* _Recorded data_
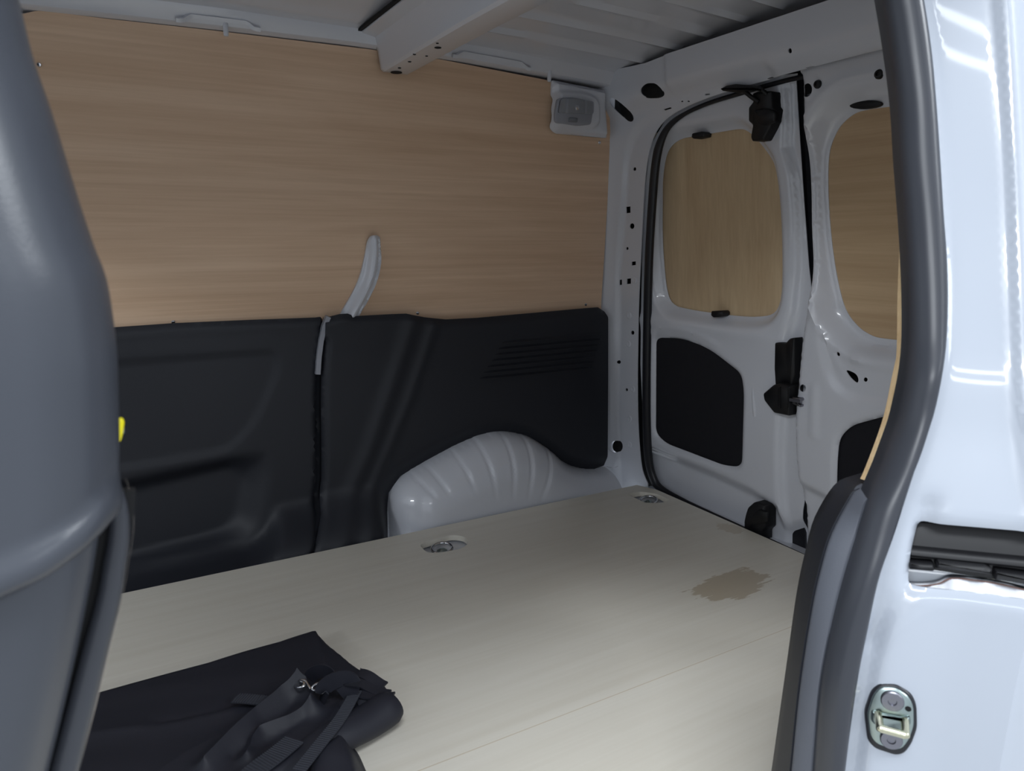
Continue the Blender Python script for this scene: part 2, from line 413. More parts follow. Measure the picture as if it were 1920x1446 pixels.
# ---- rear frame: corner pillar and header
left_px = [(1150, 930), (1139, 875), (1139, 600), (1128, 560), (1133, 480), (1139, 380), (1145, 262), (1141, 210), (1139, 163)]
SEAL_px = [(1452, 154), (1400, 168), (1340, 186), (1290, 205), (1258, 225), (1238, 250), (1226, 285), (1219, 330), (1214, 400), (1210, 480), (1206, 560), (1204, 640), (1203, 720), (1204, 790), (1207, 840), (1212, 880), (1222, 905)]
seal_uv = RL(SEAL_px, .0)
crease_px = [(1155, 925), (1150, 800), (1149, 700), (1152, 600), (1151, 520), (1157, 440), (1163, 370), (1167, 300), (1175, 265), (1192, 235), (1218, 214), (1260, 197), (1300, 184), (1440, 152)]
crease_uv = RL(cr(crease_px, 4), .03)
outer_uv = [on_rear((p[0]-9, p[1]), .05) for p in left_px]
frame_uv = [(outer_uv[0][0], -.06)] + outer_uv + [(outer_uv[-1][0]-.01, 1.272), (1.64, 1.262), (1.55, 1.266), (1.0, 1.272), (.45, 1.262), (.45, 1.158), (1.0, 1.162)]
hdr_low = on_rear((1452, 154)); frame_uv += [tuple(p) for p in cr(seal_uv, 4)] + [(seal_uv[-1][0], -.06)]
def frame_h(u, v):
    dl = segdist(u, v, outer_uv, False); dc = segdist(u, v, crease_uv, False)
    side = np.array([0.0]*len(u))
    poly = crease_uv + [(.3, 1.17), (.3, 1.6), (2.2, 1.6), (2.2, -.2), (crease_uv[0][0], -.2)]
    ins = inside(u, v, poly)
    rr = dl/(dl+dc+1e-6)
    hl = .05 - .02*ss(0, 1, rr)
    # main strip
    h = np.where(ins, .03+.020*(1-rr)**1.3, .03-.012*ss(0, .02, dc))
    hd = .03 + .035*ss(0, .05, dc)*ss(1.13, 1.2, v)                      # header face stands proud
    h = np.where(ins & (v > 1.12), hd + (np.maximum(h-.03, 0))*(1-ss(1.58, 1.72, 3.4-u))*1.0, h)
    # stepped emboss of the header box
    h += .006*ss(1.565, 1.555, u)*ss(1.165, 1.172, v)*(v > 1.1)
    return h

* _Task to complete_
Repeat the material above in full and exactly, apart from the pictures.

* _Solution for this problem_
Continue the Blender Python script for this scene: part 2, from line 413. More parts follow. Measure the picture as if it were 1920x1446 pixels.
# ---- rear frame: corner pillar and header
left_px = [(1150, 930), (1139, 875), (1139, 600), (1128, 560), (1133, 480), (1139, 380), (1145, 262), (1141, 210), (1139, 163)]
SEAL_px = [(1452, 154), (1400, 168), (1340, 186), (1290, 205), (1258, 225), (1238, 250), (1226, 285), (1219, 330), (1214, 400), (1210, 480), (1206, 560), (1204, 640), (1203, 720), (1204, 790), (1207, 840), (1212, 880), (1222, 905)]
seal_uv = RL(SEAL_px, .0)
crease_px = [(1155, 925), (1150, 800), (1149, 700), (1152, 600), (1151, 520), (1157, 440), (1163, 370), (1167, 300), (1175, 265), (1192, 235), (1218, 214), (1260, 197), (1300, 184), (1440, 152)]
crease_uv = RL(cr(crease_px, 4), .03)
outer_uv = [on_rear((p[0]-9, p[1]), .05) for p in left_px]
frame_uv = [(outer_uv[0][0], -.06)] + outer_uv + [(outer_uv[-1][0]-.01, 1.272), (1.64, 1.262), (1.55, 1.266), (1.0, 1.272), (.45, 1.262), (.45, 1.158), (1.0, 1.162)]
hdr_low = on_rear((1452, 154)); frame_uv += [tuple(p) for p in cr(seal_uv, 4)] + [(seal_uv[-1][0], -.06)]
def frame_h(u, v):
    dl = segdist(u, v, outer_uv, False); dc = segdist(u, v, crease_uv, False)
    side = np.array([0.0]*len(u))
    poly = crease_uv + [(.3, 1.17), (.3, 1.6), (2.2, 1.6), (2.2, -.2), (crease_uv[0][0], -.2)]
    ins = inside(u, v, poly)
    rr = dl/(dl+dc+1e-6)
    hl = .05 - .02*ss(0, 1, rr)
    # main strip
    h = np.where(ins, .03+.020*(1-rr)**1.3, .03-.012*ss(0, .02, dc))
    hd = .03 + .035*ss(0, .05, dc)*ss(1.13, 1.2, v)                      # header face stands proud
    h = np.where(ins & (v > 1.12), hd + (np.maximum(h-.03, 0))*(1-ss(1.58, 1.72, 3.4-u))*1.0, h)
    # stepped emboss of the header box
    h += .006*ss(1.565, 1.555, u)*ss(1.165, 1.172, v)*(v > 1.1)
    return h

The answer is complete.